NMCCA argument audio

Here’s a link to NMCCA’s argument last week in United States v. Davenport, which dealt with the availability of coram nobis relief where the petitioner was allegedly not properly advised about sex offender registration.

NMCCA argument audio

On Friday, NMCCA heard oral argument in United States v. Wieczorek on this issue:  “WHETHER THE UNITED STATES MAINTAINS JURISDICTION OVER PETITIONER?”  Audio of the argument is available here.

NMCCA argument audio

Audio of Tuesday’s NMCCA argument in United Staets v. Vanderwyst should be available here, though at the moment that link isn’t working on my computer.

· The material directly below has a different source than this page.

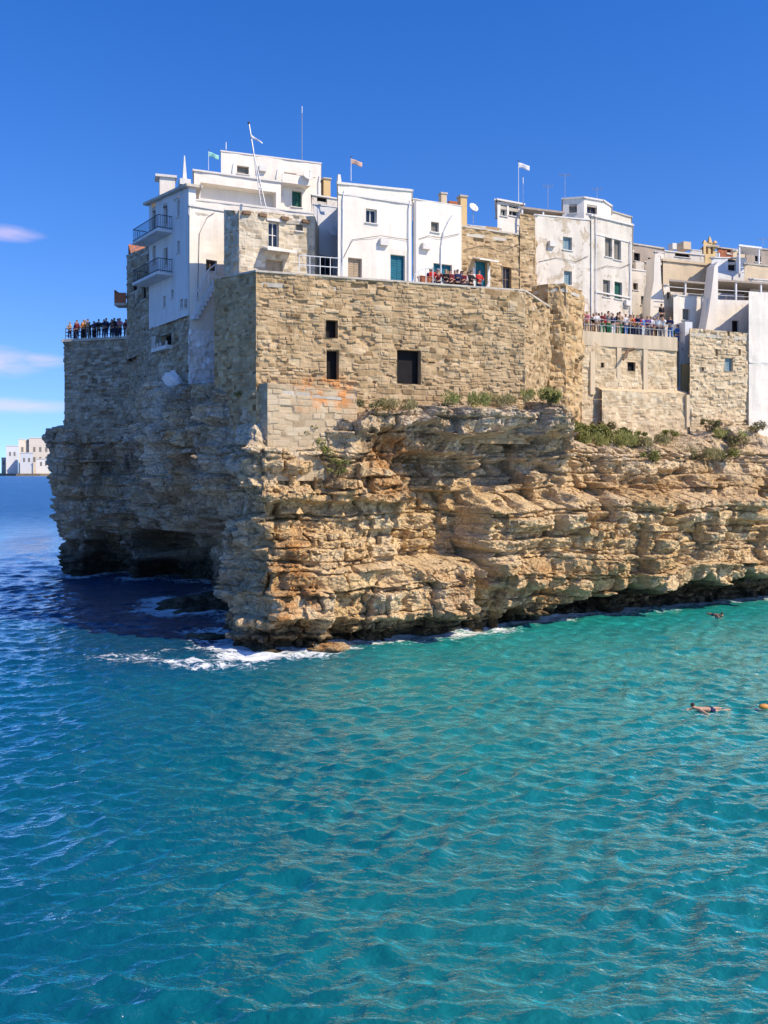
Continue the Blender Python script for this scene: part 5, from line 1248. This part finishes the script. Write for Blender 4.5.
M['hair'] = flat_mat('brown_hair', (0.045, 0.028, 0.018), 0.7, .2); M['hair_fair'] = flat_mat('fair_hair', (0.28, 0.19, 0.09), 0.7, .2); M['hair_grey'] = flat_mat('grey_hair', (0.30, 0.29, 0.28), 0.7, .2)
CLOTH = {'red': (0.50, 0.035, 0.03), 'navy': (0.02, 0.03, 0.09), 'white': (0.72, 0.72, 0.70), 'black': (0.018, 0.018, 0.02), 'pink': (0.62, 0.22, 0.26), 'orange': (0.60, 0.22, 0.06), 'tan': (0.42, 0.30, 0.19),
         'grey': (0.22, 0.22, 0.23), 'blue': (0.05, 0.16, 0.42), 'green': (0.05, 0.20, 0.10), 'yellow': (0.65, 0.46, 0.08), 'maroon': (0.20, 0.03, 0.04), 'purple': (0.16, 0.08, 0.25)}
for k, c in CLOTH.items(): M['cloth_' + k] = flat_mat(k + '_cloth', c, 0.9, 0.12, 12)
ARMS = {'stand': ((.22, .03, 1.15), (.235, -.07, .93)), 'lean': ((.25, -.10, 1.20), (.11, -.31, 1.09)), 'phone': ((.25, -.16, 1.22), (.07, -.36, 1.46)), 'hips': ((.37, .07, 1.18), (.20, -.04, 1.02)), 'cross': ((.25, -.06, 1.17), (.02, -.20, 1.16))}
def person_meshes(pose, step):
    el_, wr_ = (Vector(a) for a in ARMS[pose])
    N = [((0, 0, .94), (.155, .115)), ((0, 0, 1.10), (.135, .10)), ((0, 0, 1.30), (.165, .115)), ((0, 0, 1.43), (.10, .08)), ((0, -.005, 1.51), .052), ((0, -.02, 1.57), (.068, .075)), ((0, -.015, 1.65), (.078, .095)), ((0, -.01, 1.71), (.06, .075))]
    E = [(i, i + 1) for i in range(7)]; fin = MB()
    for s in (-1, 1):
        b = len(N); e_ = Vector((s * el_.x, el_.y, el_.z)); w_ = Vector((s * wr_.x, wr_.y, wr_.z)); d = (w_ - e_).normalized(); hnd = w_ + d * .09
        N += [((s * .175, 0, 1.41), .058), (tuple(e_), .043), (tuple(w_), .030), (tuple(hnd), (.036, .022))]
        E += [(3, b), (b, b + 1), (b + 1, b + 2), (b + 2, b + 3)]
        sd = d.cross(Vector((0, 1, .3))).normalized(); cu = d.cross(sd)
        for j, (o_, l_) in enumerate(((-.03, .075), (-.01, .085), (.01, .08), (.03, .062))):
            r0 = hnd + sd * o_ + d * .01; fin.tube([r0, r0 + d * l_ * .5, r0 + d * l_ * .85 + cu * l_ * .35], [.0095, .0085, .0065], 5)
        r0 = w_ + d * .05 + sd * -.032 * s; fin.tube([r0, r0 + d * .035 - sd * s * .03, r0 + d * .07 - sd * s * .035], [.011, .010, .008], 5)
        b = len(N); k_ = step * s
        N += [((s * .09, 0, .86), .092), ((s * .10, -.02 + k_ * .05, .49), .062), ((s * .105, .02 + k_ * .09, .09), .042), ((s * .12, -.12 + k_ * .09, .045), (.042, .03))]
        E += [(0, b), (b, b + 1), (b + 1, b + 2), (b + 2, b + 3)]
    fin.ball((0, -.118, 1.635), .016, 6, 0, (.8, 1, 1.4))
    for s in (-1, 1): fin.ball((s * .032, -.098, 1.66), .010, 6, 1); fin.ball((s * .082, -.01, 1.64), .024, 6, 0, (.4, .8, 1.2))
    fin.ball((0, -.098, 1.585), .018, 6, 2, (1.2, .5, .35))
    body = skin_mesh('person', N, E, 1, fin, (M['skin'], M['eye'], M['lips']))
    SN = [((0, 0, .90), (.178, .138)), ((0, 0, 1.10), (.158, .122)), ((0, 0, 1.30), (.185, .135)), ((0, 0, 1.435), (.11, .09))]; SE = [(0, 1), (1, 2), (2, 3)]
    for s in (-1, 1):
        b = len(SN); e_ = Vector((s * el_.x, el_.y, el_.z)); w_ = Vector((s * wr_.x, wr_.y, wr_.z)); sh_ = Vector((s * .18, 0, 1.41))
        SN += [(tuple(sh_), .072), (tuple(e_), .056), (tuple(e_.lerp(w_, .7)), .044)]; SE += [(2, b), (b, b + 1), (b + 1, b + 2)]
    shirt = skin_mesh('top', SN, SE, 1, None, (M['cloth_white'],))
    TN = [((0, 0, .97), (.165, .125))]; TE = []
    for s in (-1, 1):
        b = len(TN); k_ = step * s
        TN += [((s * .092, 0, .84), .105), ((s * .10, -.02 + k_ * .05, .49), .078), ((s * .105, .02 + k_ * .09, .12), .06)]; TE += [(0, b), (b, b + 1), (b + 1, b + 2)]
    trous = skin_mesh('trousers', TN, TE, 1, None, (M['cloth_navy'],))
    hb = MB(); hb.ball((0, .012, 1.685), .098, 12, 0, (.92, 1.08, .85)); hb.ball((0, .05, 1.61), .075, 10, 0, (1, .8, 1.0))
    hair = bpy.data.meshes.new('hair'); hair.from_pydata(hb.v, [], hb.f); hair.materials.append(M['hair']); hair.polygons.foreach_set('use_smooth', [True] * len(hb.f))
    return body, shirt, trous, hair
PROTO = {}
ORD = 'leftmost second third fourth fifth sixth seventh eighth ninth tenth eleventh twelfth thirteenth fourteenth fifteenth sixteenth seventeenth eighteenth nineteenth twentieth'.split()
ORD += ['twenty-' + o for o in 'first second third fourth fifth sixth seventh eighth ninth'.split()] + ['thirtieth'] + ['thirty-' + o for o in 'first second third fourth fifth sixth'.split()]
def person(loc, rz, top, bottom, hair, pose, scale, label, group, step=0.5):
    if pose not in PROTO: PROTO[pose] = person_meshes(pose, step)
    b_, s_, t_, h_ = PROTO[pose]
    r_ = bpy.data.objects.new('person', b_); COL.objects.link(r_); r_.location = loc; r_.rotation_euler = (0, 0, rz); r_.scale = (scale,) * 3
    tag(r_, label, 'person', group)
    for nm, me, m in (('top', s_, 'cloth_' + top), ('trousers', t_, 'cloth_' + bottom), ('hair', h_, hair)):
        c = bpy.data.objects.new(nm, me); COL.objects.link(c); c.parent = r_
        c.material_slots[0].link = 'OBJECT'; c.material_slots[0].material = M[m]
POSES = ('lean', 'stand', 'cross', 'phone', 'hips')
def crowd(spec, place, group, point, jit):
    rr = random.Random(len(spec) * 3 + 1)
    for i, (px, row, top, bot) in enumerate(sorted(spec)):
        pose = rr.choice(POSES) if row else rr.choice(('lean', 'lean', 'stand', 'phone', 'cross'))
        hair = rr.choice(('hair', 'hair', 'hair', 'hair_fair', 'hair_grey'))
        o_ = 'leftmost person, in' if i == 0 else None
        lab = ('leftmost person ' if i == 0 else 'person ') + 'in %s top and %s trousers' % (top, bot) + ('' if i == 0 else ', ' + ORD[i] + ' from the left') + ' ' + place
        person(point(px, row), rr.uniform(-.7, .7), top, bot, hair, pose, rr.uniform(.93, 1.06), lab, group)
f = ftl[0]
crowd([(69, 0, 'tan', 'navy'), (72.5, 1, 'red', 'black'), (76, 0, 'maroon', 'navy'), (80, 1, 'tan', 'black'), (83, 0, 'orange', 'black'), (87, 0, 'tan', 'grey'), (90.5, 1, 'grey', 'navy'), (98, 0, 'black', 'black'), (101.5, 1, 'navy', 'black'), (105.5, 0, 'navy', 'navy'),
       (109.5, 1, 'grey', 'black'), (113.5, 0, 'black', 'navy'), (117, 0, 'navy', 'black'), (121.5, 1, 'black', 'grey'), (125, 0, 'maroon', 'navy'), (70.8, 1, 'black', 'navy'), (78, 1, 'grey', 'black'), (85, 1, 'maroon', 'black'), (93, 0, 'navy', 'black'), (99.5, 1, 'grey', 'black'), (103.3, 0, 'black', 'navy'), (107.5, 1, 'white', 'black'), (111.5, 0, 'black', 'black'), (115.2, 1, 'navy', 'navy'), (119.2, 0, 'pink', 'navy'), (123.3, 1, 'navy', 'black')], 'on the far lookout', 'people on the far left lookout terrace',
      lambda px, row: f.p(f.s_of(px), 22.56, -.12 - row * .6), 0)
g_ = fV[0]
crowd([(584, 0, 'red', 'white'), (587.5, 1, 'maroon', 'white'), (591, 0, 'pink', 'tan'), (603.5, 1, 'black', 'tan'), (606, 0, 'maroon', 'green'), (609, 1, 'tan', 'black'), (612.5, 0, 'grey', 'green'), (617, 0, 'navy', 'white'), (620, 1, 'black', 'navy'),
       (624, 0, 'tan', 'green'), (627, 1, 'pink', 'navy'), (630, 0, 'white', 'blue'), (632.5, 1, 'navy', 'black'), (636, 0, 'red', 'navy'), (638.5, 1, 'white', 'black'), (641.5, 0, 'navy', 'grey'), (644, 1, 'yellow', 'navy'), (647, 0, 'blue', 'white'), (649.5, 1, 'black', 'black'),
       (652, 0, 'purple', 'grey'), (655, 0, 'white', 'navy'), (658, 1, 'red', 'black'), (662, 0, 'white', 'black'), (664.5, 1, 'pink', 'tan'), (667, 0, 'white', 'grey'), (671, 1, 'grey', 'navy'), (674.5, 0, 'navy', 'blue'), (593.5, 1, 'black', 'navy'), (600.5, 0, 'white', 'tan'), (615, 1, 'red', 'navy'), (622, 0, 'black', 'tan'), (634.5, 0, 'orange', 'black'), (643, 0, 'red', 'navy'), (653.5, 1, 'tan', 'black')], 'on the crowded terrace', 'people on the crowded right terrace',
      lambda px, row: g_.p(g_.s_of(px), 20.42, -.5 - row * .75), 0)
h_ = fg[0]
crowd([(675.6, 1, 'green', 'navy'), (677.6, 0, 'blue', 'blue'), (680, 1, 'maroon', 'navy'), (682, 0, 'black', 'black')], 'above the drain slot', 'people above the narrow drain slot',
      lambda px, row: Vector((*P2(px, 72.6 + row * .6), 20.05)), 0)
e_ = tf[0]
crowd([(437.5, 0, 'red', 'navy'), (440.5, 1, 'navy', 'black'), (443.5, 0, 'maroon', 'navy'), (448, 1, 'white', 'navy'), (451, 0, 'black', 'navy'), (455.5, 0, 'maroon', 'black'), (458, 1, 'pink', 'navy'), (463, 0, 'navy', 'black'), (465.5, 1, 'tan', 'navy'), (468.5, 0, 'maroon', 'navy'), (472, 1, 'grey', 'navy'), (476.5, 0, 'black', 'black'), (479, 1, 'white', 'grey'), (484.5, 0, 'red', 'navy')],
      'behind the bastion parapet', 'people behind the bastion parapet', lambda px, row: e_.p(e_.s_of(px), 21.08, -.7 - row * .7), 0)
# the lone figure standing higher by the stepped wall
person(Vector((*P2(661.5, 75.2), 22.3)), .3, 'black', 'black', 'hair', 'stand', 1.0, 'person dressed in black standing alone above the crowded terrace by the stepped white wall', None)
mb = MB(); c = P2(661.5, 75.4); mb.box((c.x, c.y, 20.3), (1.6, 1.2, 2.0), (1, .3)); tag(mb.build('wall_block', M['white_old'], loc=(c.x, c.y, 20.3)), 'white block carrying the lone standing figure beside the stepped wall', 'wall')

# swimmers and a float
def swimmer(label, px, py, rz, z):
    Y = yw(py); c = Vector(((px - CX) / F * Y, Y, z))
    N = [((.05, 0, .02), (.13, .10)), ((-.2, 0, .03), (.15, .10)), ((-.42, 0, .05), (.10, .09)), ((-.52, 0, .09), .052), ((-.62, 0, .15), (.08, .08)), ((-.68, 0, .21), (.07, .08)),
         ((-.40, .18, .04), .055), ((-.66, .30, -.04), .04), ((-.88, .22, -.10), .03), ((-.97, .2, -.12), (.035, .02)), ((-.36, -.2, .03), .055), ((-.20, -.42, -.06), .04), ((.02, -.45, -.14), .03), ((.1, -.44, -.16), (.035, .02)),
         ((.14, .09, 0), .09), ((.5, .11, .02), .06), ((.86, .10, -.03), .042), ((.98, .1, -.06), (.04, .02)), ((.14, -.09, 0), .09), ((.5, -.12, -.05), .06), ((.86, -.13, .02), .042), ((.98, -.13, 0), (.04, .02))]
    E = [(0, 1), (1, 2), (2, 3), (3, 4), (4, 5), (2, 6), (6, 7), (7, 8), (8, 9), (2, 10), (10, 11), (11, 12), (12, 13), (0, 14), (14, 15), (15, 16), (16, 17), (0, 18), (18, 19), (19, 20), (20, 21)]
    ex = MB()
    for hx, hy, hz in ((-.97, .2, -.12), (.1, -.44, -.16)):
        s_ = -1 if hx < 0 else 1
        for j in range(4): ex.tube([(hx + .02 * s_, hy - .03 + j * .02, hz), (hx + .1 * s_, hy - .036 + j * .024, hz - .01)], [.009, .006], 5)
        ex.tube([(hx - .04 * s_, hy + .03, hz), (hx + .01 * s_, hy + .07, hz)], [.011, .008], 5)
    ex.ball((-.735, 0, .18), .016, 6); ex.ball((-.725, .03, .205), .01, 6, 1); ex.ball((-.725, -.03, .205), .01, 6, 1)
    me = skin_mesh('person', N, E, 1, ex, (M['skin'], M['eye'], M['lips']))
    o = bpy.data.objects.new('person', me); COL.objects.link(o); o.location = c; o.rotation_euler = (0, 0, rz); tag(o, label, 'person', 'swimmers in the cove')
    hb = MB(); hb.ball((-.625, 0, .225), .092, 12, 0, (1, .95, .85)); hair = bpy.data.meshes.new('hair'); hair.from_pydata(hb.v, [], hb.f); hair.materials.append(M['hair'])
    h2 = bpy.data.objects.new('hair', hair); COL.objects.link(h2); h2.parent = o
    sw = skin_mesh('swim_shorts', [((.0, 0, .02), (.145, .115)), ((.15, .09, 0), .105), ((.34, .10, .01), .085), ((.15, -.09, 0), .105), ((.34, -.105, -.02), .085)], [(0, 1), (1, 2), (0, 3), (3, 4)], 1, None, (M['cloth_navy'],))
    s2 = bpy.data.objects.new('swim_shorts', sw); COL.objects.link(s2); s2.parent = o
swimmer('person swimming flat in the turquoise water towards the left', 707, 710.5, 0.1, .04)
swimmer('person swimming far off close to the undercut cliff, little more than a head', 716, 616, 1.9, .06)
c = Vector((*P2(764, yw(709)), .1)); t = thing('swim_float', 'orange swim float bobbing at the right edge', 'swim float', tuple(c))
mb = MB(); mb.ball(c, .16, 14, 0, (1.5, .8, .75)); mb.build('buoy', M['orange'], t, smooth=True)
mb = MB(); mb.tube([c + Vector((-.3, 0, .05)), c + Vector((-.42, .02, .0)), c + Vector((-.8, .1, -.1))], .012, 5); mb.build('strap', M['dark_metal'], t)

Can a CCA judge write the court’s opinion when he left the court before briefing was complete?

CCA opinions regularly come out with an indication that one or more of the judges on the panel participated in the case before transferring from the court.  CAAF has recently declined to review a  couple of cases seeking to challenge that practice.  But today, CAAF remanded a case to the Air Force Court where the judge identified as the author of AFCCA’s opinion left the court before briefing was complete.

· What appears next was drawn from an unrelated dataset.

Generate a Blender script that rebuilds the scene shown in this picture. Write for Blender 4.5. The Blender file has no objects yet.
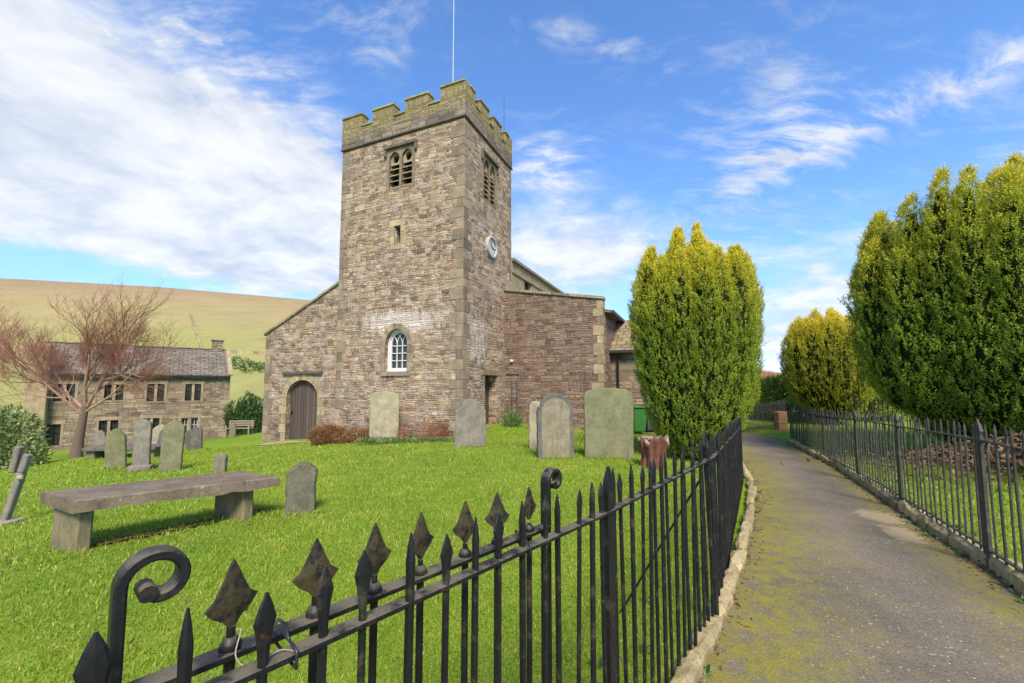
import bpy, math, random
import numpy as np
from mathutils import Vector, Matrix
from mathutils.geometry import tessellate_polygon

random.seed(7); RNG = np.random.default_rng(11)
SC = bpy.context.scene
COL = SC.collection
R = math.radians
PI = math.pi

# ------------------------------------------------------------------ camera
EYE = Vector((0.0, 0.0, 1.5)); FPX = 427.0; PITCH = R(4.4); SHIFT = 13.6
cd = bpy.data.cameras.new('camera'); cam = bpy.data.objects.new('camera', cd); COL.objects.link(cam)
cd.sensor_width = 36.0; cd.lens = FPX / 1024.0 * 36.0; cd.shift_y = SHIFT / 1024.0
cd.clip_start = 0.02; cd.clip_end = 9000
cam.location = EYE; cam.rotation_euler = (R(90) + PITCH, 0, 0)
SC.camera = cam

# ------------------------------------------------------------------ node helper
class G:
    def __init__(s, nt): s.nt = nt
    def n(s, typ, ins=None, **props):
        nd = s.nt.nodes.new(typ)
        for k, v in props.items(): setattr(nd, k, v)
        for k, v in (ins or {}).items(): s.put(nd.inputs[k], v)
        return nd
    def put(s, sock, v):
        if isinstance(v, bpy.types.NodeSocket): s.nt.links.new(v, sock)
        elif isinstance(v, (tuple, list)) and sock.type == 'RGBA' and len(v) == 3: sock.default_value = (*v, 1)
        else: sock.default_value = v
    def m(s, op, a, b=None, c=None, clamp=False):
        nd = s.nt.nodes.new('ShaderNodeMath'); nd.operation = op; nd.use_clamp = clamp
        for i, v in enumerate((a, b, c)):
            if v is not None: s.put(nd.inputs[i], v)
        return nd.outputs[0]
    def v(s, op, a, b=None, scale=None):
        nd = s.nt.nodes.new('ShaderNodeVectorMath'); nd.operation = op
        s.put(nd.inputs[0], a)
        if b is not None: s.put(nd.inputs[1], b)
        if scale is not None: s.put(nd.inputs['Scale'], scale)
        return nd.outputs['Value'] if op in ('DOT_PRODUCT', 'LENGTH', 'DISTANCE') else nd.outputs['Vector']
    def mix(s, f, a, b, blend='MIX'):
        nd = s.nt.nodes.new('ShaderNodeMix'); nd.data_type = 'RGBA'; nd.blend_type = blend
        s.put(nd.inputs[0], f); s.put(nd.inputs[6], a); s.put(nd.inputs[7], b)
        return nd.outputs[2]
    def step(s, x, lo, hi):
        nd = s.nt.nodes.new('ShaderNodeMapRange'); nd.interpolation_type = 'SMOOTHSTEP'
        s.put(nd.inputs[0], x); s.put(nd.inputs[1], lo); s.put(nd.inputs[2], hi)
        return nd.outputs[0]
    def lin(s, x, lo, hi, a, b):
        nd = s.nt.nodes.new('ShaderNodeMapRange'); nd.clamp = True
        for i, q in enumerate((x, lo, hi, a, b)): s.put(nd.inputs[i], q)
        return nd.outputs[0]
    def ramp(s, f, stops, interp='LINEAR'):
        nd = s.nt.nodes.new('ShaderNodeValToRGB'); cr = nd.color_ramp; cr.interpolation = interp
        while len(cr.elements) < len(stops): cr.elements.new(0.5)
        for e, (p, c) in zip(cr.elements, stops): e.position = p; e.color = (*c, 1)
        s.put(nd.inputs[0], f); return nd.outputs[0]
    def noise(s, vec, scale, detail=3.0, rough=0.55, col=False, dist=0.0):
        nd = s.n('ShaderNodeTexNoise', {'Vector': vec, 'Scale': scale, 'Detail': detail, 'Roughness': rough, 'Distortion': dist})
        return nd.outputs['Color' if col else 'Fac']
    def vor(s, vec, scale=1.0, feature='F1', rnd=1.0, out='Color', dims='3D'):
        nd = s.nt.nodes.new('ShaderNodeTexVoronoi'); nd.feature = feature; nd.voronoi_dimensions = dims
        s.put(nd.inputs['Vector'], vec); s.put(nd.inputs['Scale'], scale); s.put(nd.inputs['Randomness'], rnd)
        return nd.outputs[out]
    def map(s, vec, loc=(0,0,0), rot=(0,0,0), scale=(1,1,1)):
        return s.n('ShaderNodeMapping', {'Vector': vec, 'Location': loc, 'Rotation': rot, 'Scale': scale}).outputs[0]
    def sep(s, vec): return s.n('ShaderNodeSeparateXYZ', {'Vector': vec}).outputs
    def comb(s, x, y, z): return s.n('ShaderNodeCombineXYZ', {'X': x, 'Y': y, 'Z': z}).outputs[0]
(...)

In United States v. Hudson, Misc. Dkt. No. 2010-12, ACM 37249 (A.F. Ct. Crim. App. Aug. 23, 2010), AFCCA issued an opinion both denying the appellant’s Article 66 appeal and denying a petition for new trial.  The opinion, dated 23 August 2010, identified Senior Judge Jackson as its author.  The opinion included this notation:  “JACKSON, Senior Judge participated in this decision prior to his reassignment on 15 July 2010.”  But 15 July was before the defense had even filed its brief in support of its petition for new trial. 

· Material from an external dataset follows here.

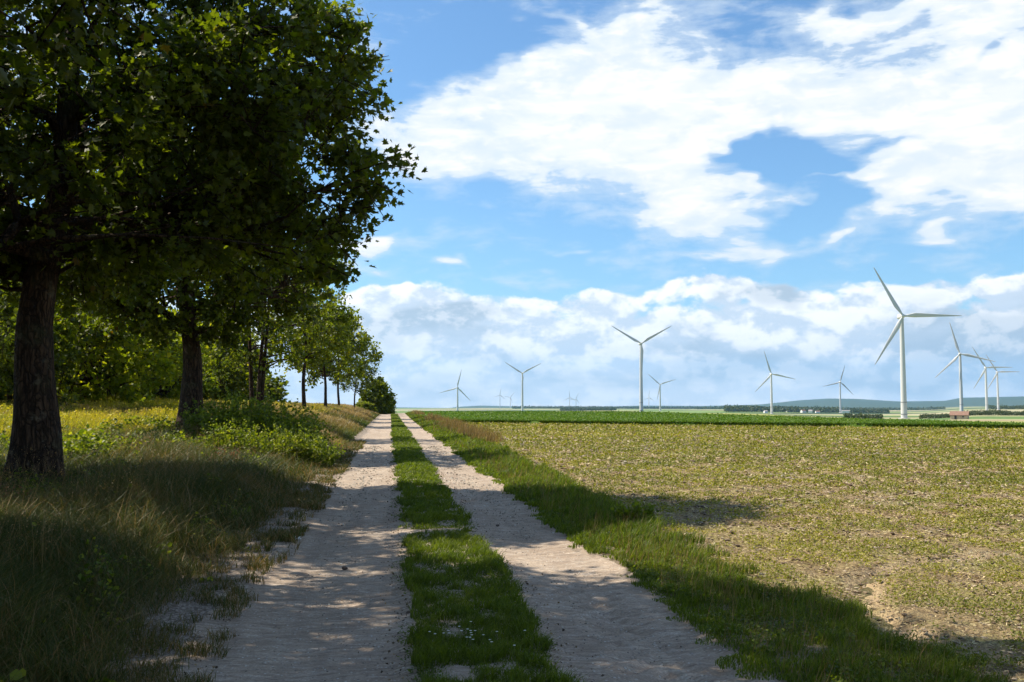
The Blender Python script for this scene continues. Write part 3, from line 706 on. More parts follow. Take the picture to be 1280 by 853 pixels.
# green crop beyond, a real standing canopy with an edge
MAT_CROP = plain_mat('crop_canopy', (0.075, 0.135, 0.014), 0.8, 0.15, 0.3, 1.2, 0.05, 9.0)
cxs = np.linspace(3.9, 46, 160)[None, :]
cj = np.concatenate([[0, 0], np.linspace(0.0, 1, 180) ** 1.6])[:, None]
X = np.repeat(cxs, len(cj), 0)
y_0 = ye(cxs) + 0.5 * (fbm(cxs * 0.8, cxs * 0, 3) - 0.5)
Y = y_0 + (330 - y_0) * cj
Y[0] -= 0.05
lift = np.full_like(Y, 0.24) + 0.08 * (fbm(X * 1.3, Y * 0.7, 3) - 0.5); lift[0] = -0.05
lift[:, 0] = -0.05; lift[:, -1] = -0.05
grid('crop_field', X, Y, H(X, Y) + lift, MAT_CROP)
# paler fields to the right of the crop
def patch(name, xs, yf, yb, mat, off, nj=60):
    xs = np.asarray(xs)[None, :]; j = np.linspace(0, 1, nj)[:, None]
    X = np.repeat(xs, nj, 0); Y = yf(xs) + (yb(xs) - yf(xs)) * j ** 1.5
    grid(name, X, Y, H(X, Y) + off, mat)
m_hay = plain_mat('cut_meadow', (0.26, 0.27, 0.095), 0.95, 0.1, 0.25, 0.25, stretch=(1, .5, 1))
m_bare = plain_mat('bare_earth', (0.27, 0.20, 0.135), 0.95, 0.1, 0.2, 0.2, stretch=(1, .5, 1))
patch('meadow_field', np.linspace(46.1, 72, 30), lambda x: ye(x) + 0.6, lambda x: 330 + 0 * x, m_hay, 0.03)
patch('bare_field', np.linspace(72.1, 230, 60), lambda x: np.maximum(ye(x) + 0.6, -10), lambda x: 215 + 0.25 * x, m_bare, 0.03)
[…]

CAAF today summarily reversed.  United States v. Hudson, __ M.J. __, No. 11-0104/AF (C.A.A.F. Feb. 10, 2011).  CAAF observed that “the decision of the court below is not free from ambiguity with respect to the status of the judges on the panel that issued the decision on the petition for new trial.”  Accordingly, it sent the case back for a do-over.

New NMCCA Argument on Denedo-esque Issue and Sex Offender Registration

Here is a link to the issues in United States v. Davenport, which will be orally argued at the Navy-Marine Corps Court of Criminal Appeals on Tuesday, 15 March 2011, at 1000.  Fascinating Denedo collateral consequences claim that, like Denedo, is before the courts on coram nobis review.  Here is a link to the prior summary disposition in the case–the issues show how it is relevant.  The issues to be argued before the Court are:

I. WHETHER THE PETIONER MEETS THE THRESHOLD REQUIREMENTS FOR CORAM NOBIS REVIEW BASED UPON HIS CLAIM OF INEFFECTIVE ASSISTANCE OF COUNSEL.

II. WHETHER THE TRIAL DEFENSE COUNSEL WAS INEFFECTIVE BY ADVISING PETITIONER THAT (1) HE WOULD HAVE TO REGISTER AS A SEX OFFENDER FOR 10 YEARS AND NOT AS A “SEXUAL PREDATOR” FOR LIFE, AND (2) HIS SPECIAL COURT-MARTIAL CONVICTION WOULD BE CLASSIFIED A MISDEMEANOR IN CIVILIAN JURISDICTIONS.